Among the records that follow, set down only the lines from the one containing "The Blender Python script for this scene continues." to the one containing "o = cr.build('trim_crack', 'cable');", both included, exactly.
□ □ □ □
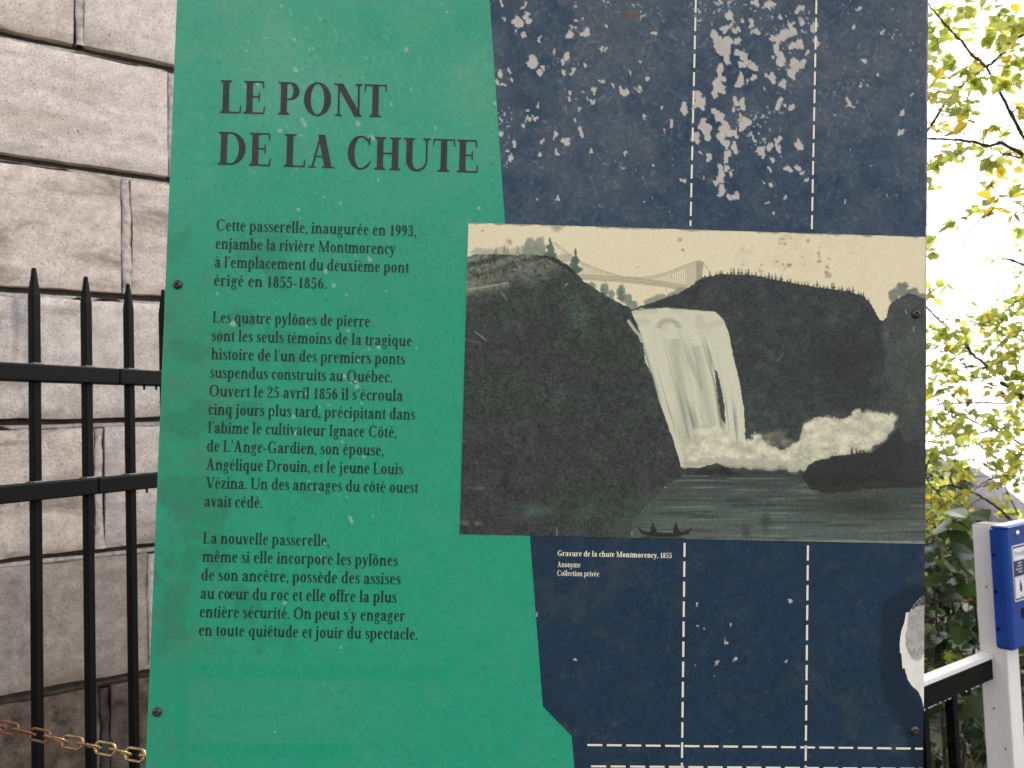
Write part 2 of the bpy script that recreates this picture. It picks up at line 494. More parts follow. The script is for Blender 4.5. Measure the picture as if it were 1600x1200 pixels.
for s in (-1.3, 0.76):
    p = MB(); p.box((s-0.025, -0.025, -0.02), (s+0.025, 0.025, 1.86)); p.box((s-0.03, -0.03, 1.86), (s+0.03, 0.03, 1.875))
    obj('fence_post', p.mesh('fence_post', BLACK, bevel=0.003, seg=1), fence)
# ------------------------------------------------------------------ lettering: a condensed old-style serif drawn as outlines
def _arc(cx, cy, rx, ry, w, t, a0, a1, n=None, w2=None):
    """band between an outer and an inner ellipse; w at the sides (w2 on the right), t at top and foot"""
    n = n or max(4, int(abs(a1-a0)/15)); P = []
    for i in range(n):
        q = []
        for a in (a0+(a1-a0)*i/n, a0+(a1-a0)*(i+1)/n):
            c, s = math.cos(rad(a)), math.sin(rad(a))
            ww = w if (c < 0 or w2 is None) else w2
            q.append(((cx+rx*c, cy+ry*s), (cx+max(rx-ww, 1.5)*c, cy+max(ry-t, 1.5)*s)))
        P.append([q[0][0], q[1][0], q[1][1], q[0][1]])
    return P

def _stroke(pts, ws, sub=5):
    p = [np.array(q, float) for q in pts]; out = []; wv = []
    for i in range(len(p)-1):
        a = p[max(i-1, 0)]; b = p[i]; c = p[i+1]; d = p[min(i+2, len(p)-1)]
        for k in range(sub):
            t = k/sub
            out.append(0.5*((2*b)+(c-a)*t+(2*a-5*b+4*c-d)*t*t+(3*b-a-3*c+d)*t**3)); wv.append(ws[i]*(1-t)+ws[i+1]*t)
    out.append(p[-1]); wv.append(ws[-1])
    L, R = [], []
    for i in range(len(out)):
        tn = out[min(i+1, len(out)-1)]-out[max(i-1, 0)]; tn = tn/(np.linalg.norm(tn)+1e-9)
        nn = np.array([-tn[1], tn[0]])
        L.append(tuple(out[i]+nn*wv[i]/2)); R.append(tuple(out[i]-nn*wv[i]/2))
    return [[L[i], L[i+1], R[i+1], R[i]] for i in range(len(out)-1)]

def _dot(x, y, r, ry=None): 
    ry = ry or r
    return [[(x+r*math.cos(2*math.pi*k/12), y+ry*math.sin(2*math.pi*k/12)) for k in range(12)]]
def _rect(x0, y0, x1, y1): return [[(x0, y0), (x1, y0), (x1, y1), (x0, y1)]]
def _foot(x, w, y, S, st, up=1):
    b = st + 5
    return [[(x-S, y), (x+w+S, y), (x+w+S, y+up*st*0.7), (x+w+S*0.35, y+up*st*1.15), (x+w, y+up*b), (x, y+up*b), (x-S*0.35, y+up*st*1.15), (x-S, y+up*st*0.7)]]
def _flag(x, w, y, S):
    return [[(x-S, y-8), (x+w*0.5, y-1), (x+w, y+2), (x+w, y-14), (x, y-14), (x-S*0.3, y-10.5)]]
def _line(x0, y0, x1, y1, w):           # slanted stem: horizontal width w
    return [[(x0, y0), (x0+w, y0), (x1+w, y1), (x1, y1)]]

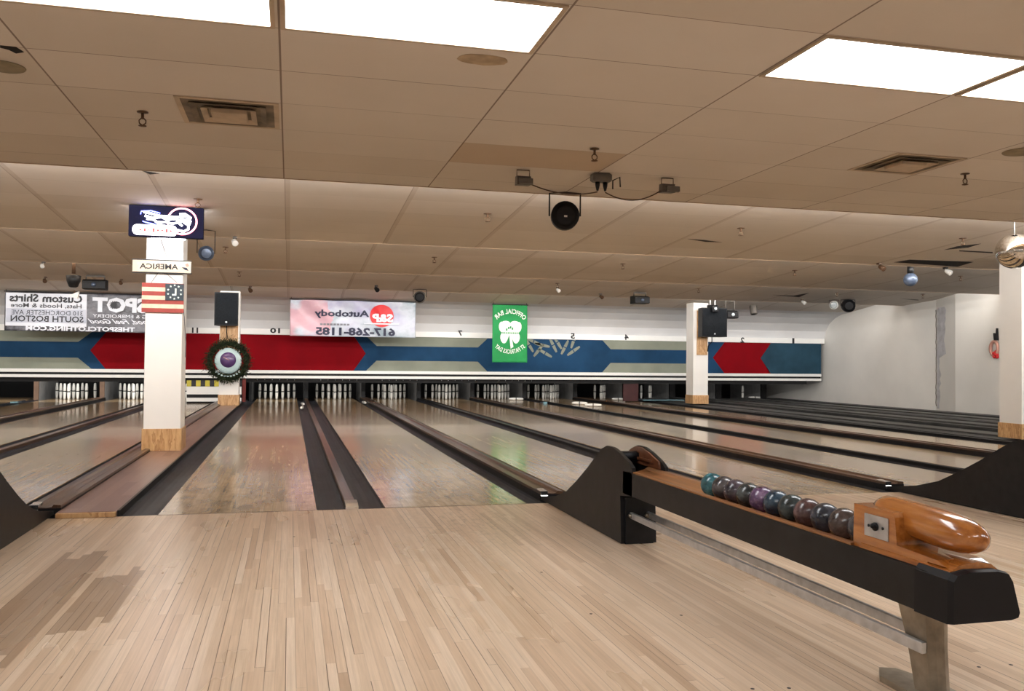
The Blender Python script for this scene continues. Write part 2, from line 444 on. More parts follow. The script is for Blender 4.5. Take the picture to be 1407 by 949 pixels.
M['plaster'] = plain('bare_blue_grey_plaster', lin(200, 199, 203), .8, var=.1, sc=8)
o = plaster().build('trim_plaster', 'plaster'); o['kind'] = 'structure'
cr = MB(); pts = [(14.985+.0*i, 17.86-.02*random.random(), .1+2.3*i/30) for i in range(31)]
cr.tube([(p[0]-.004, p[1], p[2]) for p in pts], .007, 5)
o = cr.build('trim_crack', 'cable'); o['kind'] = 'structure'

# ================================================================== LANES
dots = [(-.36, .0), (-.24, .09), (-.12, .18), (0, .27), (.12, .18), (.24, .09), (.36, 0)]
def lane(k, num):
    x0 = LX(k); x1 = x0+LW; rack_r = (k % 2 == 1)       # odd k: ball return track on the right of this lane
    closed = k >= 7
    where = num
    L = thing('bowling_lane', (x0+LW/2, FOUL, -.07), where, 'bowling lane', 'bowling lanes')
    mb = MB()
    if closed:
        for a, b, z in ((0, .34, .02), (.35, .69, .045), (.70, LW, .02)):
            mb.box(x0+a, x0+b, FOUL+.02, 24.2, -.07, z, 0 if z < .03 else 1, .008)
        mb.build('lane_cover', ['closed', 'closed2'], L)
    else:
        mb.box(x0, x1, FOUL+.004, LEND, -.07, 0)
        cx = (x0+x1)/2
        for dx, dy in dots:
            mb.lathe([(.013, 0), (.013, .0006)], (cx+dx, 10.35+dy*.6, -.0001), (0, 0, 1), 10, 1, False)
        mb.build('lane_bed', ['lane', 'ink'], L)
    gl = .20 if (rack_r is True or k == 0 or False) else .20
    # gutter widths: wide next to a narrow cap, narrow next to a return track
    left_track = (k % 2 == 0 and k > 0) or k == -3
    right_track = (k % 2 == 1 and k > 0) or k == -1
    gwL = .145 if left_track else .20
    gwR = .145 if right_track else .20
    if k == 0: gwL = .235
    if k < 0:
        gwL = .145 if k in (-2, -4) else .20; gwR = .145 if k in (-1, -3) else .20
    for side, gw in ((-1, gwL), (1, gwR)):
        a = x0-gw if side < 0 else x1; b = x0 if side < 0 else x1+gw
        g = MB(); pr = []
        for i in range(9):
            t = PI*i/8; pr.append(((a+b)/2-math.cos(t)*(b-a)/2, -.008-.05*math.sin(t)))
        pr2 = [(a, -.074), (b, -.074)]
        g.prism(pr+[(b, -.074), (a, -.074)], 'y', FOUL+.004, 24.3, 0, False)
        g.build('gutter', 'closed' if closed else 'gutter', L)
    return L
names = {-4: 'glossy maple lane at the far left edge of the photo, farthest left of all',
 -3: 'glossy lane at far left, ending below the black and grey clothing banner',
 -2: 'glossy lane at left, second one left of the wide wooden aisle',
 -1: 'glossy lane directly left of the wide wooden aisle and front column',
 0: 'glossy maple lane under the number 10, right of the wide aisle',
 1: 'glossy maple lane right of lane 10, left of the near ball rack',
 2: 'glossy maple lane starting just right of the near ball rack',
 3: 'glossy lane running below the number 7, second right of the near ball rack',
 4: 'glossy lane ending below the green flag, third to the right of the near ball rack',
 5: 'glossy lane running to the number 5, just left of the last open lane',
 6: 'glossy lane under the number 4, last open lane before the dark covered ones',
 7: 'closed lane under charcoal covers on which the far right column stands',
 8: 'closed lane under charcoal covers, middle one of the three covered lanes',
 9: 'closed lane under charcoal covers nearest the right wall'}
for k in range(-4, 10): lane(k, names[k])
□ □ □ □
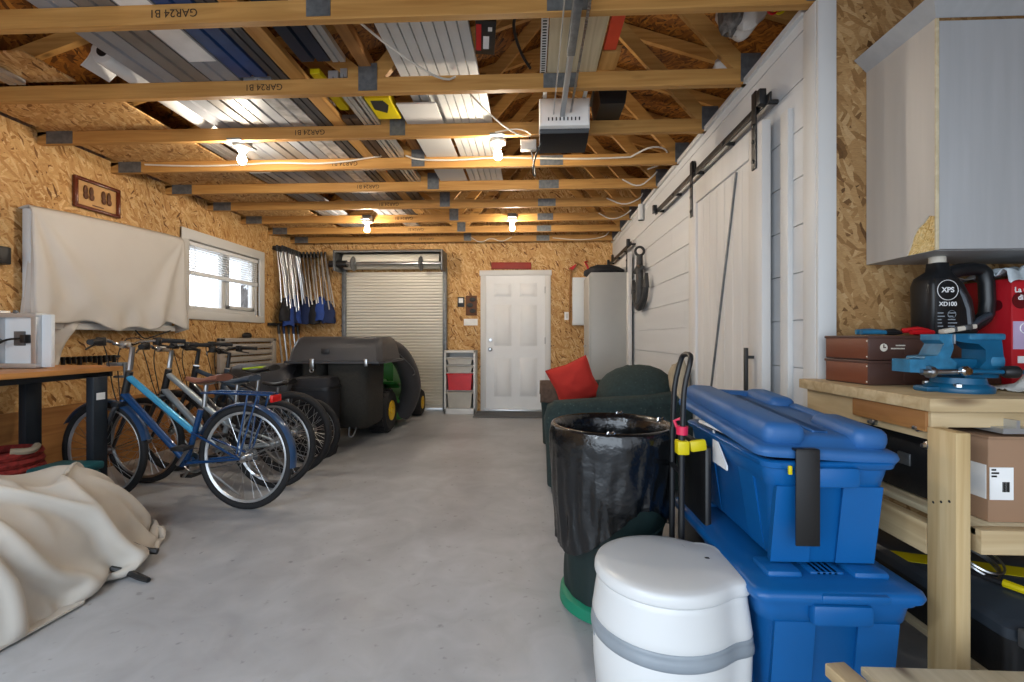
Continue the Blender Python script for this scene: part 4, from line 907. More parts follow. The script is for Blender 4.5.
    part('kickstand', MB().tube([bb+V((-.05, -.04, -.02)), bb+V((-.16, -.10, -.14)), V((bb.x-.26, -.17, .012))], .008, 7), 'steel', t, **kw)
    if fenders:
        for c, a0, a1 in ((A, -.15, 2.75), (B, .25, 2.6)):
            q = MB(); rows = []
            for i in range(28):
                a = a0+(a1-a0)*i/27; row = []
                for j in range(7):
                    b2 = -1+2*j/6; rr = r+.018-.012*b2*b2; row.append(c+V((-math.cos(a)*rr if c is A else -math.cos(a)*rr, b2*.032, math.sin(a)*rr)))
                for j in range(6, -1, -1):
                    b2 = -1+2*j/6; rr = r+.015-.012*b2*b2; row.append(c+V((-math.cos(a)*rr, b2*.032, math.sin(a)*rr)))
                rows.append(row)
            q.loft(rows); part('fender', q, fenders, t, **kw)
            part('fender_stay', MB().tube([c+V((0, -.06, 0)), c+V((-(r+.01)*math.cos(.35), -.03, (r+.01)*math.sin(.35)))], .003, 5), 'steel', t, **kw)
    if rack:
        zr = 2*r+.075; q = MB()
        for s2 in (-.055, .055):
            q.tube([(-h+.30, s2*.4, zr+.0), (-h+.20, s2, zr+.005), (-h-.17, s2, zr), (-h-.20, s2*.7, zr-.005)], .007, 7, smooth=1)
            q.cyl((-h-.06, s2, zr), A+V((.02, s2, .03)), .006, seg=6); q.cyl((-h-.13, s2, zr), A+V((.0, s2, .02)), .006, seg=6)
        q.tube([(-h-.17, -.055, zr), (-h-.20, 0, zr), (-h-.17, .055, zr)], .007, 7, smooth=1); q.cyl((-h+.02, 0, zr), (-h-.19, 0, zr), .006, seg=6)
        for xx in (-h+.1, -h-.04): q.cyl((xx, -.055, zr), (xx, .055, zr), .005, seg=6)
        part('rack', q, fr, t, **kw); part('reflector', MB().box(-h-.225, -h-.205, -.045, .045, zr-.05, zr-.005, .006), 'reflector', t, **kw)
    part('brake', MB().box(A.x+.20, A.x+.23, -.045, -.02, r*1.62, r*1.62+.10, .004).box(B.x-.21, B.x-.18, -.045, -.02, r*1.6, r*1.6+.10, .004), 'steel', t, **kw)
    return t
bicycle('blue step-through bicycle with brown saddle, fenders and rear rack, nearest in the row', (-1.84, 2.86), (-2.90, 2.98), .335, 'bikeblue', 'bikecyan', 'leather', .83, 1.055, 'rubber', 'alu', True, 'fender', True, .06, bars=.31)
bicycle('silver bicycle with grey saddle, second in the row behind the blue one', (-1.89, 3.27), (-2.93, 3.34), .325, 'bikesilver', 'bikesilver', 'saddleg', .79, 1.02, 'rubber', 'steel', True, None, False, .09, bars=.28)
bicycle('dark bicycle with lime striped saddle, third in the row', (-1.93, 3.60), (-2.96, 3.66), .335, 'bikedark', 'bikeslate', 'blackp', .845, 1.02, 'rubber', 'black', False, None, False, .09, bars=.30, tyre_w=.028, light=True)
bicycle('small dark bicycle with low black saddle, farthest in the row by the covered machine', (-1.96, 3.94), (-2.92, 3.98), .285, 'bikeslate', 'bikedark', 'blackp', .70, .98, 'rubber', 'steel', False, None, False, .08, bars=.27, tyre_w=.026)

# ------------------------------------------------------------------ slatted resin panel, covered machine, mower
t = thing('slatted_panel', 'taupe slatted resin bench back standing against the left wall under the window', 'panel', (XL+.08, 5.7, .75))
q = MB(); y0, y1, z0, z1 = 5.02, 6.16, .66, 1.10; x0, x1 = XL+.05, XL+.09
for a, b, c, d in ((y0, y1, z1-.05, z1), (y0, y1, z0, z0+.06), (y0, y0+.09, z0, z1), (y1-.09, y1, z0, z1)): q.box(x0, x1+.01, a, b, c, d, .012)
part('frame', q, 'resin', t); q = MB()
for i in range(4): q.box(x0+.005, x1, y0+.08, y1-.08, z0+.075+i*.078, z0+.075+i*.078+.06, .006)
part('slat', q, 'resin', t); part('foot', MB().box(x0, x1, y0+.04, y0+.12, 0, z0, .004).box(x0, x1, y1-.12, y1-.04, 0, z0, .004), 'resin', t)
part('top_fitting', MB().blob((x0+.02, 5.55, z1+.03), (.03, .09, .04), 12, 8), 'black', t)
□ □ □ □
◆ **RESPONSE TO THE TASK**
The Blender Python script for this scene continues. Write part 2, from line 444 on. More parts follow. The script is for Blender 4.5. Take the picture to be 1407 by 949 pixels.
M['plaster'] = plain('bare_blue_grey_plaster', lin(200, 199, 203), .8, var=.1, sc=8)
o = plaster().build('trim_plaster', 'plaster'); o['kind'] = 'structure'
cr = MB(); pts = [(14.985+.0*i, 17.86-.02*random.random(), .1+2.3*i/30) for i in range(31)]
cr.tube([(p[0]-.004, p[1], p[2]) for p in pts], .007, 5)
o = cr.build('trim_crack', 'cable'); o['kind'] = 'structure'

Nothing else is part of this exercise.